** Start Dataset content **

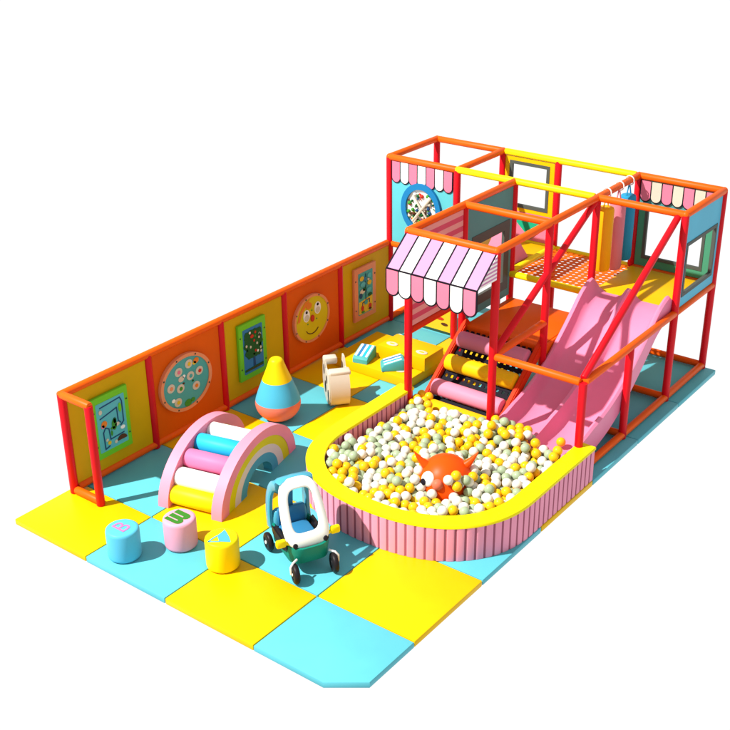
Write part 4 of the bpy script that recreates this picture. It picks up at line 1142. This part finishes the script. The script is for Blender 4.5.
def wedge(x, y, zz, rz, label):
    t = thing('stripe_wedge', label, 'wedge toy', (x, y, zz), rz, 'striped teal wedges on the steps')
    mb = MB()
    prof_ = [(-.13, 0), (.13, 0), (.13, .13), (.10, .14), (-.10, .08), (-.13, .05)]
    mb.prism(TEA, prof_, ((-.095, 0, 0), (0, 1, 0), (0, 0, 1)), .19, bev=.010); mb.obj('wedge_body', t)
    mb = MB()
    a = Vector((0, -.10, .083)); b = Vector((0, .10, .143))
    for xx, m_ in ((-.065, WHT), (-.033, MBL), (.0, WHT), (.033, SKY), (.066, WHT)):
        q0 = a+Vector((xx-.014, 0, 0)); q1 = a+Vector((xx+.014, 0, 0)); q2 = b+Vector((xx+.014, 0, 0)); q3 = b+Vector((xx-.014, 0, 0))
        quad_slab(mb, m_, q0, q1, q2, q3, Vector((0, 0, -.006)))
    mb.obj('stripes', t, smooth=False)
wedge(.60, 3.80, .122, R(12), 'teal foam wedge with white stripes on the left half of the step block')
wedge(1.00, 3.80, .122, R(-48), 'teal striped foam wedge turned sideways on the right half of the step block')
mb = MB(); mb.prism(TEA, [(0, 0), (.22, 0), (.22, .14)], ((.36, 4.72, 0.002), (1, 0, 0), (0, 0, 1)), -.12 if False else .12)
mb.prism(WHT, ell(.17, .10, .04, .03, 14), ((.36, 4.602, 0.002), (1, 0, 0), (0, 0, 1)), .006)
tag(mb.obj('small_wedge'), 'small teal and white wedge toy on the floor behind the step block', 'wedge toy')

# ------------------------------------------------------------ toy car
CAR = thing('toy_car', 'ride-on toy car with white front, light blue roof, green body and yellow mirrors', 'toy car', (2.481, .464, 0), R(-26.6))
# local: +x = forward, +y = towards the pit
def loft(mb, m, secs, close=True):
    kx = mb.mi(m); rows_ = [[mb.bm.verts.new(p) for p in s_] for s_ in secs]
    n_ = len(rows_[0])
    for i in range(len(rows_)-1):
        for j in range(n_):
            mb.bm.faces.new((rows_[i][j], rows_[i][(j+1) % n_], rows_[i+1][(j+1) % n_], rows_[i+1][j])).material_index = kx
    if close:
        mb.bm.faces.new(rows_[0][::-1]).material_index = kx; mb.bm.faces.new(rows_[-1]).material_index = kx
def rr_sec(cx, cy, hx, hy, r, z, n=6):
    return [Vector((p[0], p[1], z)) for p in rrect(cx-hx, cy-hy, cx+hx, cy+hy, r, n)]
mb = MB()
loft(mb, CTL, [rr_sec(-.035, 0, .235, .16, .09, .115), rr_sec(-.035, 0, .262, .178, .10, .135), rr_sec(-.035, 0, .272, .180, .11, .20), rr_sec(-.035, 0, .280, .190, .12, .25),
               rr_sec(-.035, 0, .278, .186, .12, .285), rr_sec(-.035, 0, .262, .165, .11, .288), rr_sec(-.035, 0, .255, .155, .10, .19)])
mb.obj('lower_body', CAR, ang=45)
for s_ in (-1, 1):   # dark door cut-outs, following the side of the body
    mb = MB(); kx = mb.mi(CBK); n_ = 14; top_, bot_ = [], []
    for i in range(n_+1):
        t = i/n_; x = -.20+.34*t
        top_.append((x, .296-.01*math.sin(math.pi*t))); bot_.append((x, .250-.06*math.sin(math.pi*t)**.6))
    mb.prism(CBK, bot_+top_[::-1], ((0, s_*.191+.006, 0), (1, 0, 0), (0, 0, 1)), .012+.0, bev=.003)
    mb.box(CBK, (-.18, s_*.168-.018, .20), (.12, s_*.168+.018, .305), bev=.012)
    mb.obj('door_panel', CAR)
# white front shell: nose and windscreen surround in one leaning piece
FD = Vector((-.472, 0, .881)); FO = Vector((.235, 0, .275))
WS = [(-.01, .180), (.03, .200), (.08, .206), (.20, .202), (.33, .196), (.45, .186), (.55, .176), (.62, .165)]
def wat(s_):
    for i in range(len(WS)-1):
        if s_ <= WS[i+1][0]:
            f = (s_-WS[i][0])/(WS[i+1][0]-WS[i][0]); return WS[i][1]+(WS[i+1][1]-WS[i][1])*max(0, f)
    return WS[-1][1]
def sup(a, p): 
    c, q = math.cos(a), math.sin(a)
    return math.copysign(abs(c)**p, c), math.copysign(abs(q)**p, q)
NO = 64; outl, inl_ = [], []
for i in range(NO):
    a = 2*math.pi*(i+.5)/NO
    cx_, sy_ = sup(a, .55)
    ss = .305+.310*sy_; outl.append((cx_*wat(ss), ss))
    cx_, sy_ = sup(a, .50)
    ss = .325+.190*sy_; inl_.append((cx_*(.134-.05*(ss-.13)), ss))
mb = MB(); kx = mb.mi(CWH)
nrm_ = Vector((0, 1, 0)).cross(FD).normalized()
def P3_(p, d):
    curve = -.32*p[0]**2*1.6 - .05*max(0, (p[1]-.45)/.15)**2*.6 - .04*max(0, (.07-p[1])/.08)**2
    return FO + Vector((0, p[0], 0)) + FD*p[1] + nrm_*(curve+d)
def lerp2(f): return [(o_[0]+(i_[0]-o_[0])*f, o_[1]+(i_[1]-o_[1])*f) for o_, i_ in zip(outl, inl_)]
loops = [[mb.bm.verts.new(P3_(p, d)) for p in lerp2(f)] for f, d in ((.0, -.055), (.0, -.016), (.05, -.004), (.16, .0), (.5, .003), (.86, .0), (.96, -.005), (1., -.018), (1., -.05), (.5, -.055))]
for q in range(len(loops)):
    A_, B_ = loops[q], loops[(q+1) % len(loops)]
    for i in range(NO): mb.bm.faces.new((A_[i], A_[(i+1) % NO], B_[(i+1) % NO], B_[i])).material_index = kx
mb.obj('front_shell', CAR, ang=60)
for s_ in (-1, 1):
    c_ = P3_((s_*.140, .045), .003)
    MB().ball(CBK, c_, .023, 18, 12, (1, 1, .35), nrm_.to_track_quat('Z', 'Y').to_matrix()).obj('headlight', CAR)
# light blue roof arch: side bands rising from the tail, joined over the top
mb = MB()
pth = catmull([(-.285, .24), (-.300, .34), (-.302, .46), (-.288, .57), (-.25, .650), (-.20, .700), (-.155, .722), (-.125, .728)], 4)
for s_ in (-1, 1):
    secs = []
    for i, (x, z_) in enumerate(pth):
        f = max(0, (z_-.30)/.50); yc = .176-.030*f*f
        a_ = pth[max(0, i-1)]; b_ = pth[min(len(pth)-1, i+1)]
        d = Vector((b_[0]-a_[0], 0, b_[1]-a_[1])).normalized(); nn = Vector((-d.z, 0, d.x)); w_ = .046
        hh = .022
        secs.append([Vector((x, s_*yc, z_))+nn*aa+Vector((0, bb, 0)) for aa, bb in ((-w_*.7, -hh), (-w_, -hh*.6), (-w_, hh*.6), (-w_*.7, hh), (w_*.5, hh), (w_*.8, hh*.6), (w_*.8, -hh*.6), (w_*.5, -hh))])
    loft(mb, CBL, secs)
secs = []
for x, z_, hy in ((-.080, .788, .150), (-.12, .795, .168), (-.18, .778, .172), (-.235, .722, .172), (-.270, .650, .172)):
    secs.append([Vector((x, -hy, z_-.03)), Vector((x, -hy*.75, z_-.006)), Vector((x, 0, z_)), Vector((x, hy*.75, z_-.006)), Vector((x, hy, z_-.03)), Vector((x, hy*.7, z_-.042)), Vector((x, -hy*.7, z_-.042))])
loft(mb, CBL, secs)
mb.obj('roof', CAR, ang=55)
mb = MB()
secs = [[Vector((x, -.035, z_)), Vector((x, .035, z_)), Vector((x+.03, .035, z_)), Vector((x+.03, -.035, z_))] for x, z_ in ((-.285, .28), (-.292, .45), (-.28, .58), (-.25, .67))]
loft(mb, CSE, secs); mb.obj('rear_post', CAR)
mb = MB(); loft(mb, CBL, [rr_sec(-.265, 0, .05, .165, .045, .26), rr_sec(-.268, 0, .045, .160, .04, .33), rr_sec(-.27, 0, .038, .15, .035, .385), rr_sec(-.27, 0, .028, .135, .026, .40)])
mb.obj('rear_panel', CAR, ang=50)
mb = MB()
mb.box(CSE, (-.21, -.135, .235), (.0, .135, .275), bev=.018)
mb.box(CSE, (-.245, -.13, .25), (-.205, .13, .43), bev=.018)
mb.obj('seat', CAR)
for s_ in (-1, 1):
    mb = MB(); mb.box(SYE, (.125, s_*.250-.045, .300), (.175, s_*.250+.045, .372), bev=.018)
    mb.tube(SYE, (.15, s_*.16, .31), (.15, s_*.22, .33), .015, 10)
    mb.obj('mirror', CAR)
for (x_, s_, r_, w_) in ((.276, -1, .090, .052), (.276, 1, .090, .052), (-.276, -1, .086, .05), (-.276, 1, .086, .05)):
    yy = s_*(.180 if x_ > 0 else .205)
    wh = bpy.data.objects.new('wheel', None); COL.objects.link(wh); wh.parent = CAR; wh.location = (x_, yy, r_)
    wh.rotation_euler = (0, 0, R(-8) if x_ > 0 else 0)
    rot = Matrix.Rotation(R(90), 3, 'X')
    pr_ = [(r_*.55, -w_/2), (r_*.80, -w_/2), (r_*.94, -w_*.36), (r_, -w_*.12), (r_, w_*.12), (r_*.94, w_*.36), (r_*.80, w_/2), (r_*.55, w_/2), (r_*.55, -w_/2)]
    MB().lathe(CBK, pr_, 32, rot=rot).obj('tyre', wh)
    pr_ = [(0, -w_*.46), (r_*.25, -w_*.5), (r_*.30, -w_*.40), (r_*.56, -w_*.40), (r_*.56, w_*.40), (r_*.30, w_*.40), (r_*.25, w_*.5), (0, w_*.46)]
    MB().lathe(CBK, pr_, 24, rot=rot).obj('rim', wh)
    MB().ball(CWH, (0, s_*w_*.52, 0), r_*.20, 14, 10, (1, .5, 1)).obj('hub_cap', wh)
    if x_ > 0:
        MB().path(CMT, [Vector((0, s_*.036, 0)), Vector((0, s_*.038, .07)), Vector((-.012, s_*.015, .100)), Vector((-.05, -s_*.03, .105))], .010, 8).obj('fork', wh)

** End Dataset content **

From the top of the listing above, repeat each line exactly until you reach the line containing "tag(mb.obj('small_wedge'), 'small teal", and repeat that one too. Leave the pictures out.

Write part 4 of the bpy script that recreates this picture. It picks up at line 1142. This part finishes the script. The script is for Blender 4.5.
def wedge(x, y, zz, rz, label):
    t = thing('stripe_wedge', label, 'wedge toy', (x, y, zz), rz, 'striped teal wedges on the steps')
    mb = MB()
    prof_ = [(-.13, 0), (.13, 0), (.13, .13), (.10, .14), (-.10, .08), (-.13, .05)]
    mb.prism(TEA, prof_, ((-.095, 0, 0), (0, 1, 0), (0, 0, 1)), .19, bev=.010); mb.obj('wedge_body', t)
    mb = MB()
    a = Vector((0, -.10, .083)); b = Vector((0, .10, .143))
    for xx, m_ in ((-.065, WHT), (-.033, MBL), (.0, WHT), (.033, SKY), (.066, WHT)):
        q0 = a+Vector((xx-.014, 0, 0)); q1 = a+Vector((xx+.014, 0, 0)); q2 = b+Vector((xx+.014, 0, 0)); q3 = b+Vector((xx-.014, 0, 0))
        quad_slab(mb, m_, q0, q1, q2, q3, Vector((0, 0, -.006)))
    mb.obj('stripes', t, smooth=False)
wedge(.60, 3.80, .122, R(12), 'teal foam wedge with white stripes on the left half of the step block')
wedge(1.00, 3.80, .122, R(-48), 'teal striped foam wedge turned sideways on the right half of the step block')
mb = MB(); mb.prism(TEA, [(0, 0), (.22, 0), (.22, .14)], ((.36, 4.72, 0.002), (1, 0, 0), (0, 0, 1)), -.12 if False else .12)
mb.prism(WHT, ell(.17, .10, .04, .03, 14), ((.36, 4.602, 0.002), (1, 0, 0), (0, 0, 1)), .006)
tag(mb.obj('small_wedge'), 'small teal and white wedge toy on the floor behind the step block', 'wedge toy')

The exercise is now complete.